Objective
The data must be returned in full and exactly as given.

Provided data
*****

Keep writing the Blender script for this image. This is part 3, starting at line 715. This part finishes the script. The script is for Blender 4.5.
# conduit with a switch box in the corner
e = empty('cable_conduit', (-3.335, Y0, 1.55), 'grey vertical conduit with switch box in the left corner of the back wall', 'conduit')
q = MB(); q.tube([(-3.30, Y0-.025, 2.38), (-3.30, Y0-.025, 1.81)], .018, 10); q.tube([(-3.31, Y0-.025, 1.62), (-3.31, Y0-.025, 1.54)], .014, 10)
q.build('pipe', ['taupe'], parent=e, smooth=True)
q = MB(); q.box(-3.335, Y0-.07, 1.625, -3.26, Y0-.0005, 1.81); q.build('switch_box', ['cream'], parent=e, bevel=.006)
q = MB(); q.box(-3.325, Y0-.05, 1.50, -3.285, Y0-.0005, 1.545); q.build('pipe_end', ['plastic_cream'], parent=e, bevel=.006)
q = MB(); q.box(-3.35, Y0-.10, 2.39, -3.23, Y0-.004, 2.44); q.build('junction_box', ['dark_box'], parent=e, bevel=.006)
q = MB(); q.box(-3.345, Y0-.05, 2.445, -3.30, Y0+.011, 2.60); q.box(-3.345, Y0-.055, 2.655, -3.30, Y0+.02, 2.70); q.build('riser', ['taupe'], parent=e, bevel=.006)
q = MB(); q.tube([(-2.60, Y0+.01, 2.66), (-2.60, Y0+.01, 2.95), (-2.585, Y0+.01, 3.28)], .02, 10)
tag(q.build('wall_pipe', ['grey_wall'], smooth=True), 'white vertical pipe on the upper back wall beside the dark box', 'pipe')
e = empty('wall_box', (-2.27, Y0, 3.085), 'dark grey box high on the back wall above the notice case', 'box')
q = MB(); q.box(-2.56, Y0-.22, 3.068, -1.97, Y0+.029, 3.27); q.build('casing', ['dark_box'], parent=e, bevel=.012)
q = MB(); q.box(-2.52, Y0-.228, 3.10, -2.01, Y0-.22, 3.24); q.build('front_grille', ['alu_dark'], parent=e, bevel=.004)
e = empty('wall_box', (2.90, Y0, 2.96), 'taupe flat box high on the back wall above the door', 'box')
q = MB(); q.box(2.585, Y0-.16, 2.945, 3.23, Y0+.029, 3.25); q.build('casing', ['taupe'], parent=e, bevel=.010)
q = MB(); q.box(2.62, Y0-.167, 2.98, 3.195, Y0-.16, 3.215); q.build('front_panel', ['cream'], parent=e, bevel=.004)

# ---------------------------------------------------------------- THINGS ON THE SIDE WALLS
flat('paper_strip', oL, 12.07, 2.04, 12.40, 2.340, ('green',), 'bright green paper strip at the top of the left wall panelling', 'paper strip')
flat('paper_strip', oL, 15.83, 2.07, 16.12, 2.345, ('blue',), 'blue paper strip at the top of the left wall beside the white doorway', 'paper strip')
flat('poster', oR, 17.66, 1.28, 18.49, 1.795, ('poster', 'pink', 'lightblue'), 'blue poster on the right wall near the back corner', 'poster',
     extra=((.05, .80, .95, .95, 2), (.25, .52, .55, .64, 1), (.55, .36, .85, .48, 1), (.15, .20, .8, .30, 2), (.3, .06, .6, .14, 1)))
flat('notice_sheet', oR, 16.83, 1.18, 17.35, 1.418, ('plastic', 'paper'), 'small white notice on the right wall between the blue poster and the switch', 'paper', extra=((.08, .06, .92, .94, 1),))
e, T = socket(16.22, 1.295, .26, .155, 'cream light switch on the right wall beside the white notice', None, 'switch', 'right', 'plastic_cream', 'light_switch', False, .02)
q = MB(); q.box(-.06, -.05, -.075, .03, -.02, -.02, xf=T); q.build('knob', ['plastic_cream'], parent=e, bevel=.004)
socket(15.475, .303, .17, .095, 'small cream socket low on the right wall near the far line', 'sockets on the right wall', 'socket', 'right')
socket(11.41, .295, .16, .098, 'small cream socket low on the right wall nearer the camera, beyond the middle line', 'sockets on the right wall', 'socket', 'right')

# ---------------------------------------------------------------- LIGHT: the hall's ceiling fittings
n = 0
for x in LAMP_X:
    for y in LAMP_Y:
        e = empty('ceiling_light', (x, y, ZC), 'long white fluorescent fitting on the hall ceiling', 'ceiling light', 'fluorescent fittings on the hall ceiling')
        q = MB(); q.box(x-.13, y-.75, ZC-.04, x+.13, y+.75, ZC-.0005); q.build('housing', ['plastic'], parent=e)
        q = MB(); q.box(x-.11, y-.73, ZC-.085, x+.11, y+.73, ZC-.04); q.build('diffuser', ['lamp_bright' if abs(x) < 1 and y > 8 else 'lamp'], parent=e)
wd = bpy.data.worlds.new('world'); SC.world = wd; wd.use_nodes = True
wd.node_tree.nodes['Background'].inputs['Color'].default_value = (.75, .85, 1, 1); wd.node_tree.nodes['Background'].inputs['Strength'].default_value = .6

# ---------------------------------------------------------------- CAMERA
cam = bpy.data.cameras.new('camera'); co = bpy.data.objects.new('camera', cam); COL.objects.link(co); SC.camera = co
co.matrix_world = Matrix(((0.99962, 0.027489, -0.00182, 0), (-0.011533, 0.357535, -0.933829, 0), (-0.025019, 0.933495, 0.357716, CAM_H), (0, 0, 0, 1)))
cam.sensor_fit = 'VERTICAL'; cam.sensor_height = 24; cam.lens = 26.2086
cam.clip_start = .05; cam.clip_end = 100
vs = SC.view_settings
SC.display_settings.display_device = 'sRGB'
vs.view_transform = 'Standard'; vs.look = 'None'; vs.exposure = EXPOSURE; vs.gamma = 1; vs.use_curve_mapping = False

*****

Solved problem
Keep writing the Blender script for this image. This is part 3, starting at line 715. This part finishes the script. The script is for Blender 4.5.
# conduit with a switch box in the corner
e = empty('cable_conduit', (-3.335, Y0, 1.55), 'grey vertical conduit with switch box in the left corner of the back wall', 'conduit')
q = MB(); q.tube([(-3.30, Y0-.025, 2.38), (-3.30, Y0-.025, 1.81)], .018, 10); q.tube([(-3.31, Y0-.025, 1.62), (-3.31, Y0-.025, 1.54)], .014, 10)
q.build('pipe', ['taupe'], parent=e, smooth=True)
q = MB(); q.box(-3.335, Y0-.07, 1.625, -3.26, Y0-.0005, 1.81); q.build('switch_box', ['cream'], parent=e, bevel=.006)
q = MB(); q.box(-3.325, Y0-.05, 1.50, -3.285, Y0-.0005, 1.545); q.build('pipe_end', ['plastic_cream'], parent=e, bevel=.006)
q = MB(); q.box(-3.35, Y0-.10, 2.39, -3.23, Y0-.004, 2.44); q.build('junction_box', ['dark_box'], parent=e, bevel=.006)
q = MB(); q.box(-3.345, Y0-.05, 2.445, -3.30, Y0+.011, 2.60); q.box(-3.345, Y0-.055, 2.655, -3.30, Y0+.02, 2.70); q.build('riser', ['taupe'], parent=e, bevel=.006)
q = MB(); q.tube([(-2.60, Y0+.01, 2.66), (-2.60, Y0+.01, 2.95), (-2.585, Y0+.01, 3.28)], .02, 10)
tag(q.build('wall_pipe', ['grey_wall'], smooth=True), 'white vertical pipe on the upper back wall beside the dark box', 'pipe')
e = empty('wall_box', (-2.27, Y0, 3.085), 'dark grey box high on the back wall above the notice case', 'box')
q = MB(); q.box(-2.56, Y0-.22, 3.068, -1.97, Y0+.029, 3.27); q.build('casing', ['dark_box'], parent=e, bevel=.012)
q = MB(); q.box(-2.52, Y0-.228, 3.10, -2.01, Y0-.22, 3.24); q.build('front_grille', ['alu_dark'], parent=e, bevel=.004)
e = empty('wall_box', (2.90, Y0, 2.96), 'taupe flat box high on the back wall above the door', 'box')
q = MB(); q.box(2.585, Y0-.16, 2.945, 3.23, Y0+.029, 3.25); q.build('casing', ['taupe'], parent=e, bevel=.010)
q = MB(); q.box(2.62, Y0-.167, 2.98, 3.195, Y0-.16, 3.215); q.build('front_panel', ['cream'], parent=e, bevel=.004)

# ---------------------------------------------------------------- THINGS ON THE SIDE WALLS
flat('paper_strip', oL, 12.07, 2.04, 12.40, 2.340, ('green',), 'bright green paper strip at the top of the left wall panelling', 'paper strip')
flat('paper_strip', oL, 15.83, 2.07, 16.12, 2.345, ('blue',), 'blue paper strip at the top of the left wall beside the white doorway', 'paper strip')
flat('poster', oR, 17.66, 1.28, 18.49, 1.795, ('poster', 'pink', 'lightblue'), 'blue poster on the right wall near the back corner', 'poster',
     extra=((.05, .80, .95, .95, 2), (.25, .52, .55, .64, 1), (.55, .36, .85, .48, 1), (.15, .20, .8, .30, 2), (.3, .06, .6, .14, 1)))
flat('notice_sheet', oR, 16.83, 1.18, 17.35, 1.418, ('plastic', 'paper'), 'small white notice on the right wall between the blue poster and the switch', 'paper', extra=((.08, .06, .92, .94, 1),))
e, T = socket(16.22, 1.295, .26, .155, 'cream light switch on the right wall beside the white notice', None, 'switch', 'right', 'plastic_cream', 'light_switch', False, .02)
q = MB(); q.box(-.06, -.05, -.075, .03, -.02, -.02, xf=T); q.build('knob', ['plastic_cream'], parent=e, bevel=.004)
socket(15.475, .303, .17, .095, 'small cream socket low on the right wall near the far line', 'sockets on the right wall', 'socket', 'right')
socket(11.41, .295, .16, .098, 'small cream socket low on the right wall nearer the camera, beyond the middle line', 'sockets on the right wall', 'socket', 'right')

# ---------------------------------------------------------------- LIGHT: the hall's ceiling fittings
n = 0
for x in LAMP_X:
    for y in LAMP_Y:
        e = empty('ceiling_light', (x, y, ZC), 'long white fluorescent fitting on the hall ceiling', 'ceiling light', 'fluorescent fittings on the hall ceiling')
        q = MB(); q.box(x-.13, y-.75, ZC-.04, x+.13, y+.75, ZC-.0005); q.build('housing', ['plastic'], parent=e)
        q = MB(); q.box(x-.11, y-.73, ZC-.085, x+.11, y+.73, ZC-.04); q.build('diffuser', ['lamp_bright' if abs(x) < 1 and y > 8 else 'lamp'], parent=e)
wd = bpy.data.worlds.new('world'); SC.world = wd; wd.use_nodes = True
wd.node_tree.nodes['Background'].inputs['Color'].default_value = (.75, .85, 1, 1); wd.node_tree.nodes['Background'].inputs['Strength'].default_value = .6

# ---------------------------------------------------------------- CAMERA
cam = bpy.data.cameras.new('camera'); co = bpy.data.objects.new('camera', cam); COL.objects.link(co); SC.camera = co
co.matrix_world = Matrix(((0.99962, 0.027489, -0.00182, 0), (-0.011533, 0.357535, -0.933829, 0), (-0.025019, 0.933495, 0.357716, CAM_H), (0, 0, 0, 1)))
cam.sensor_fit = 'VERTICAL'; cam.sensor_height = 24; cam.lens = 26.2086
cam.clip_start = .05; cam.clip_end = 100
vs = SC.view_settings
SC.display_settings.display_device = 'sRGB'
vs.view_transform = 'Standard'; vs.look = 'None'; vs.exposure = EXPOSURE; vs.gamma = 1; vs.use_curve_mapping = False